Still, as with postage stamps, statues of the living seem somehow disconcerting. And very few statues are located at quite such weighty symbolic crossroads as this one. The statue's back is to what was in 1993 renamed James Brown Boulevard, which cuts from Broad Street for a mile, deep into the neighborhood where James Brown was raised from age six, by his aunts, in a Twiggs Street house that was a den of what James Brown himself calls "gambling, moonshine liquor and prostitution." The neighborhood around Twiggs is still devastatingly sunk in poverty's ruin. The shocking depths of deprivation from which James Brown excavated himself are still intact, frozen in time, almost like a statue. A photographer would be hard-pressed to snap a view in this neighborhood that couldn't, apart from the make of the cars, slip neatly into Walker Evans' portfolio of Appalachian scenes from Let Us Now Praise Famous Men. Except, of course, that everyone in Augusta's Appalachia is black.

This we Know: the James Brown Show begins without James Brown. James Brown, a man who is also an idea, a problem, a method, etc., will have to be invoked, summoned from some other place. The rendezvous between James Brown and his audience — you — is not a simple thing. When the opening acts are done and the waiting is over, you will first be in the hands of James Brown's band. It is the band that begins the Show. The band is there to help, to negotiate a space for you to encounter James Brown; it is there, if you will, to take you to the bridge. The band is itself the medium within which James Brown will be summoned, the terms under which he might be enticed into view.

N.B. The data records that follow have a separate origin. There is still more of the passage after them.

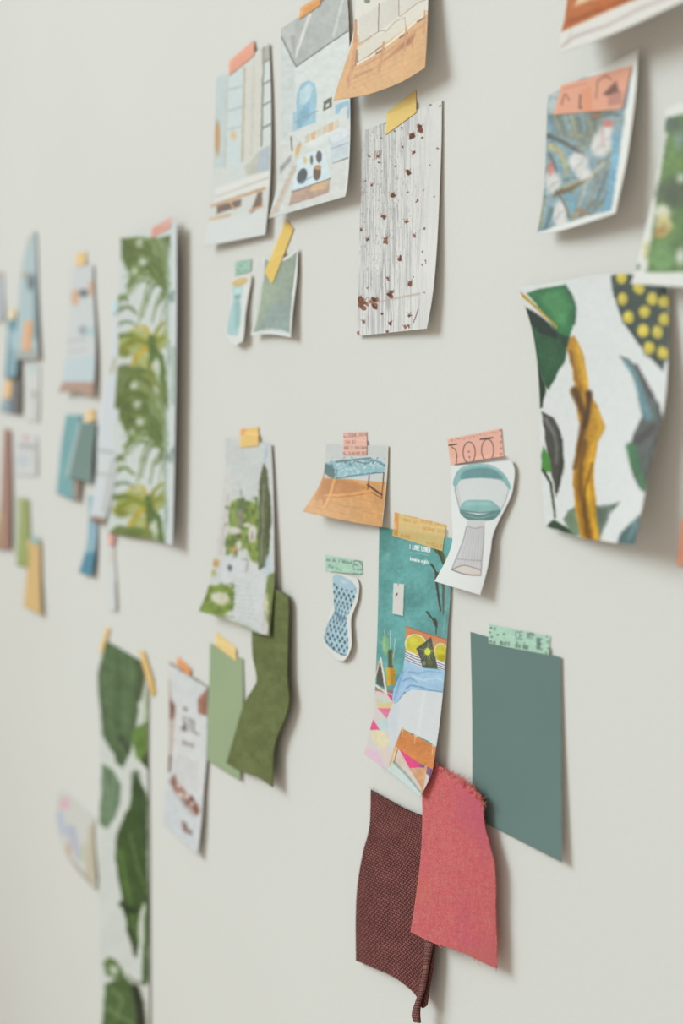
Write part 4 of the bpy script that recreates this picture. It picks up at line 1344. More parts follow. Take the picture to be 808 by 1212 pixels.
def art_tall_leaf(A):
    A.zoom(110, 740, 6.0625)
    A.poly([(92, 105), (200, 160), (338, 250), (368, 350), (362, 430), (330, 560), (318, 680), (270, 900), (215, 1022), (170, 990), (150, 920), (72, 800), (50, 550), (34, 350)], (100, 120, 86), 3)
    for a, b, c in (((150, 170), (130, 500), (150, 850)), ((210, 190), (230, 500), (200, 900)), ((270, 240), (270, 480), (240, 760)), ((80, 250), (90, 460), (110, 720))):
        A.line([a, b, c], 24, (124, 146, 112), 12, soft=8, a=.7)
    A.line([(325, 265), (355, 370), (330, 520)], 44, (92, 96, 70), 26, soft=8, a=.85)
    A.line([(48, 480), (75, 640), (85, 790)], 26, (96, 112, 84), 20, soft=6, a=.8)
    A.line([(200, 800), (240, 880), (255, 920)], 26, (74, 78, 60), 14, soft=5)
    A.line([(100, 130), (150, 200)], 50, (96, 116, 84), 20, soft=8, a=.6)
    A.poly([(275, 790), (320, 720), (395, 690), (395, 1030), (345, 985), (305, 950)], (118, 144, 78), 3)
    A.poly([(345, 980), (395, 900), (398, 1030)], (72, 78, 52), 4)
    A.line([(385, 480), (372, 680)], 20, (176, 190, 156), 26, soft=4)
    A.zoom(110, 900, 3.885)
    A.poly([(40, 10), (90, 40), (128, 110), (124, 200), (100, 265), (60, 315), (28, 290), (36, 150)], (124, 146, 118), 2.5)
    for k in range(3):
        A.line([(52 + k * 22, 50 + k * 10), (62 + k * 18, 160), (50 + k * 18, 285 - k * 22)], 7, (150, 166, 140), 4, soft=2.5, a=.8)
    A.line([(58, 30), (80, 130)], 14, (98, 116, 92), 8, soft=3, a=.7)
    A.poly([(196, 50), (225, 110), (250, 160), (254, 660), (228, 660), (222, 780), (198, 905), (165, 800), (140, 690), (128, 600), (105, 470), (110, 340), (140, 260), (165, 225), (180, 120)], (80, 102, 58), 2)
    A.line([(196, 70), (215, 180), (240, 400)], 40, (76, 92, 64), 20, soft=6, a=.8)
    A.line([(170, 340), (205, 480), (244, 610)], 8, (126, 144, 100), 5, soft=2.5)
    A.line([(125, 420), (150, 560), (175, 650)], 30, (104, 130, 70), 18, soft=6)
    A.line([(130, 660), (165, 690), (200, 690)], 22, (58, 68, 44), 16, soft=4)
    A.line([(160, 770), (180, 830), (196, 900)], 14, (58, 64, 44), 8, soft=3)
    A.line([(180, 720), (190, 780)], 26, (100, 126, 68), 14, soft=4)
    A.line([(255, 640), (245, 800), (240, 1020)], 24, (86, 112, 66), 26, soft=3)
    A.poly([(206, 790), (214, 700), (236, 660), (232, 780), (216, 900)], (206, 210, 198), 2.5)
    A.poly([(44, 930), (70, 905), (105, 920), (140, 970), (150, 1015), (90, 1000), (60, 990)], (108, 130, 82), 2.5)
    A.ell(95, 965, 20, 22, (190, 198, 180), soft=4)
    A.poly([(55, 1030), (100, 1010), (150, 1000), (195, 1050), (210, 1260), (35, 1260), (50, 1120)], (98, 120, 74), 2.5)
    A.line([(90, 1050), (130, 1100), (110, 1180)], 20, (134, 154, 110), 8, soft=5, a=.8)
    A.line([(70, 1140), (130, 1180), (190, 1210)], 16, (140, 160, 112), 8, soft=4, a=.8)
    A.line([(195, 1050), (215, 1130), (225, 1260)], 40, (62, 66, 50), 44, soft=4)
    A.line([(160, 990), (190, 1020), (225, 1020)], 10, (150, 156, 140), soft=4)
    A.line([(222, 1040), (240, 1120), (252, 1200)], 9, (196, 196, 180), 7, soft=3)
    A.poly([(250, 1180), (262, 1170), (262, 1260), (246, 1260)], (205, 200, 180), 3)


_tall = art_tall_leaf


def art_tall_leaf(A):
    _tall(A)
    A.c[:] = 255 * (A.c / 255) ** 1.1


sheet('tall_leaf', 'botanical_print', 'tall narrow print of broad dark green leaves on white, lower left, held by two tapes', 'print',
      [(124, 757), (114, 798), (117, 839), (118, 905), (117, 977), (117, 1100), (118, 1240)], [(165, 781), (173, 800), (175, 822), (175, 905), (176, 1000), (177, 1240)], art_tall_leaf,
      lift=(1, 1.5, 2, 2), p=.8, warp=1.1, tooth=0.1, base=1.0, bg=(213, 216, 212), den=.8, mat=M_MATT)


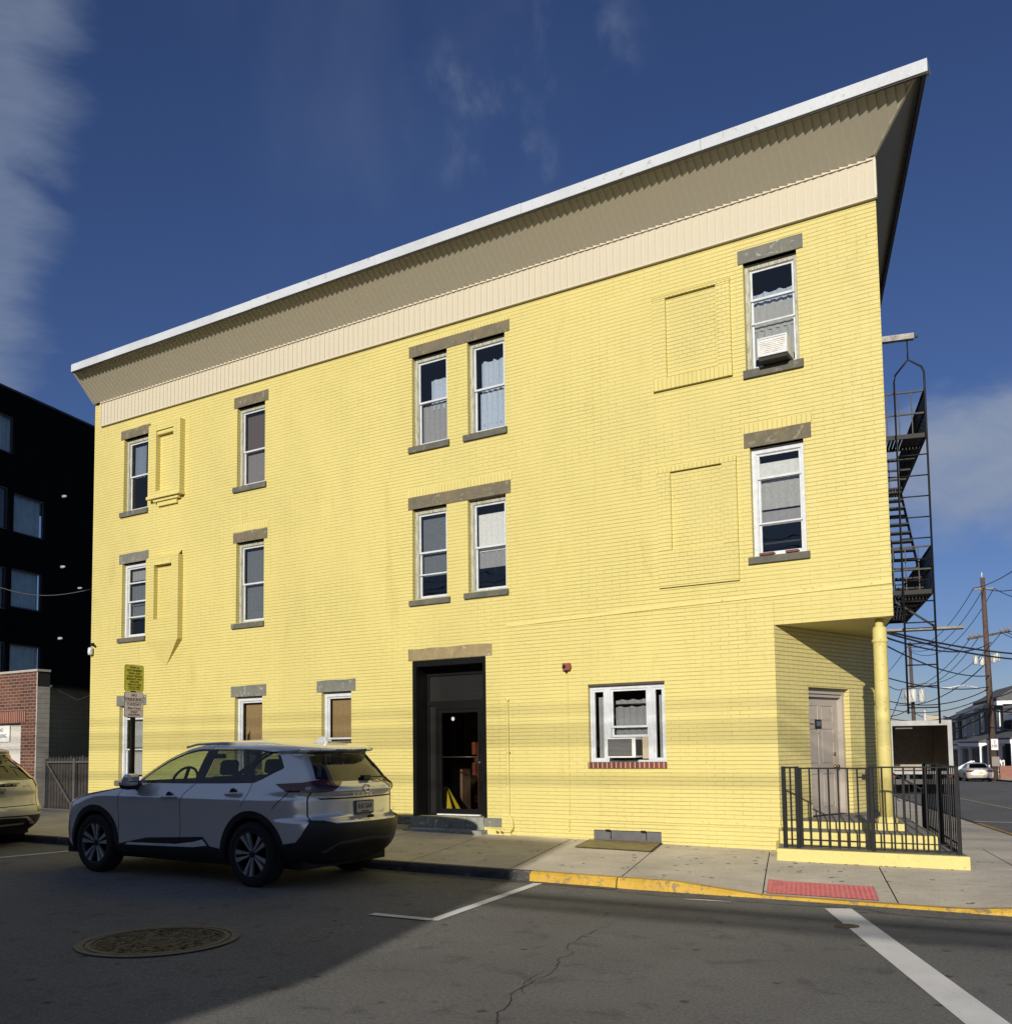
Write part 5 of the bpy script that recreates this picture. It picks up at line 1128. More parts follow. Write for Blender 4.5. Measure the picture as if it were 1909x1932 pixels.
b = MB(TM); b.box(-.95, .95, 5.4, 7.4, .55, 2.1); b.build('cab', M_TB, BT, bevel=.12)
for x in (-.80, .80, -.50, .50):
    for y in ((1.3, 6.4) if abs(x) > .6 else (1.3,)): b = MB(TM); b.tube((x-.12, y, .42), (x+.12, y, .42), .42, 24); b.build('wheel', M_BLK, BT)
b = MB(TM)
for x in (-hw+.08, hw-.22): b.box(x, x+.14, -.06, -.045, .68, .76)
b.build('rear_lamp', plain('lamp_red', (.30, .015, .01), .4), BT)
b = MB(TM); b.bar((-hw+.3, .2, zt2-.30), (-.25, .2, zt2-.30), .05); b.build('lift_arm', M_BLK, BT)

# houses
M_SHG = plain('grey_shingle', (.10, .10, .10), .9, var=.3, scale=3, bump=.2); M_SID = plain('charcoal_siding', (.045, .048, .055), .7, var=.2); M_SIDG = plain('pale_grey_siding', (.30, .31, .33), .7); M_TRIM = plain('white_trim', (.72, .73, .74), .5)
def house(t0, t1, n0, dep, hz_, label, wallm, gable, nwin=3, porch=True, z_off=0.):
    o = empty('row_house', (0, 0, 0), label, 'house', 'row houses along the side street'); z0 = street_z(t0)+.1; z1 = z0+hz_
    b = MB(SIDE); b.box(n0, n0+dep, t0, t1, z0-1, z1); b.build('wall', wallm, o)
    b = MB(SIDE)
    if gable: b.prism([(n0-.35, t0-.35, z1), (n0+dep/2, t0-.35, z1+2.0), (n0+dep+.3, t0-.35, z1)], 0, (0, t1-t0+.7, 0))
    else: b.prism([(n0-.5, t0-.2, z1+.0), (n0-.5, t0-.2, z1+.25), (n0+1.6, t0-.2, z1+1.5), (n0+dep, t0-.2, z1+1.5), (n0+dep, t0-.2, z1)], 0, (0, t1-t0+.4, 0))
    rf = b.build('roof', M_SHG, o)
    b = MB(SIDE); b.box(n0-.50, n0-.02, t0-.2, t1+.2, z1-.38, z1-.01); b.box(n0-.15, n0+dep*.5, t0-.30, t0-.02, z1-.30, z1-.01); b.build('cornice', M_TRIM, o)
    W = (t1-t0)/nwin
    for i in range(nwin):
        c_ = t0+W*(i+.5)
        for zc in ((z0+4.1, z0+1.2) if not porch else (z0+4.1,)):
            b = MB(SIDE); b.box(n0-.10, n0-.012, c_-.62, c_+.62, zc-.1, zc+1.8); wn = b.build('window', M_TRIM, o)
            b = MB(SIDE); b.box(n0-.13, n0-.101, c_-.44, c_+.44, zc+.05, zc+1.62); b.build('pane', plain('dark_pane', (.03, .035, .04), .15), wn)
    for zc in (z0+4.2,):
        b = MB(SIDE); b.box(n0+1.2, n0+2.4, t0-.10, t0-.012, zc, zc+1.6); wn = b.build('window', M_TRIM, o); b = MB(SIDE); b.box(n0+1.35, n0+2.25, t0-.13, t0-.101, zc+.12, zc+1.48); b.build('pane', MATS['dark_pane'] if 'dark_pane' in MATS else M_BLK, wn)
    if porch:
        b = MB(SIDE); b.prism([(n0-2.0, t0+.1, z0+2.95), (n0-2.0, t0+.1, z0+3.1), (n0, t0+.1, z0+3.8), (n0, t0+.1, z0+2.95)], 0, (0, t1-t0-.2, 0)); b.build('porch_roof', M_SHG, o)
        b = MB(SIDE); b.box(n0-2.03, n0, t0+.08, t1-.08, z0+2.65, z0+2.95); b.build('porch_beam', M_TRIM, o)
        b = MB(SIDE); b.box(n0-2, n0, t0+.1, t1-.1, z0, z0+.55); b.build('porch_floor', plain('brick_red_base', (.16, .05, .035), .8, var=.3), o)
        for tt in (t0+.25, (t0+t1)/2, t1-.25): b = MB(SIDE); b.box(n0-1.97, n0-1.72, tt-.13, tt+.13, z0+.55, z0+2.65); b.build('porch_post', M_TRIM, o)
        b = MB(SIDE); b.box(n0-.03, n0-.012, t0+1, t1-1, z0+.6, z0+2.5); b.build('front_door', plain('house_front_dark', (.05, .055, .06), .5), o)
        b = MB(SIDE)
        for s_ in (t0+2.2, t0+3.4):
            b.bar((n0-2.1, s_, z0+1.35), (n0-3.6, s_, z0+.55), .09); b.bar((n0-2.1, s_, z0+.75), (n0-3.6, s_, z0+.0), .07)
            for k in range(9): f = k/8; b.box(n0-2.1-1.5*f-.03, n0-2.1-1.5*f+.03, s_-.03, s_+.03, z0+.7-.7*f, z0+1.35-.8*f)
        b.build('stair_railing', M_TRIM, o)
        b = MB(SIDE)
        for k in range(4): b.box(n0-2.1-.35*(k+1), n0-2.0, t0+2.3, t0+3.3, z0-.2, z0+.5-.13*k)
        b.build('front_steps', M_CON, o)
    return o
house(66.5, 76, 16.4, 9, 5.0, 'nearest side street house, cut by the right edge, low with a deep white porch', M_SID, True, 3)
house(78, 89, 16.2, 9, 6.6, 'charcoal two storey row house with white cornice and white window trim', M_SID, False, 3)
house(90, 100, 16.3, 8, 6.6, 'pale grey row house beyond the charcoal one, with a gabled roof', M_SIDG, True, 2)
house(101, 112, 16.3, 8, 6.2, 'farthest charcoal row house with a dark pitched roof', M_SID, True, 3)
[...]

The James Brown Band takes the form, onstage, of an animated frieze or hieroglyphic, timeless in a very slightly seedy, showbiz way but happily so, rows of men in red tuxedos, jitterbugging in lock step even as they miraculously conjure from instruments a perfect hurricane of music: a rumbling, undulating-insinuating (underneath), shimmery-peppery (up on top) braided waveform of groove. The players seem jolly and amazed witnesses to their own virtuosity. They resemble humble, gracious ushers or porters, welcoming you to the enthrallingly physical, jubilant, encompassing groove that pours out of their instruments. It's as if they were merely widening for you a portal offering entry into some new world, a world as much visual and emotional as aural — for, in truth, a first encounter with the James Brown Show can feel like a bodily passage, a deal your mind wasn't sure it was ready for your body to strike with these men and their instruments and the ludicrous, almost cruelly anticipatory drama of their attempt to beckon the star of the show into view. Yes, it's made unmistakable, in case you forgot, that this is merely a prelude, a throat-clearing, though the band has already rollicked through three or four recognizable numbers in succession; we're waiting for something. The name of the something is James Brown. You indeed fear, despite all sense, that something is somehow wrong: Perhaps he's sick or reluctant, or perhaps there's been a mistake. There is no James Brown, it was merely a rumor. Thankfully, someone has told you what to do — you chant, gladly: "James Brown! James Brown!" A natty little man with a pompadour comes onstage and with a booming, familiar voice asks you if you Are Ready for Star Time, and you find yourself confessing that you Are.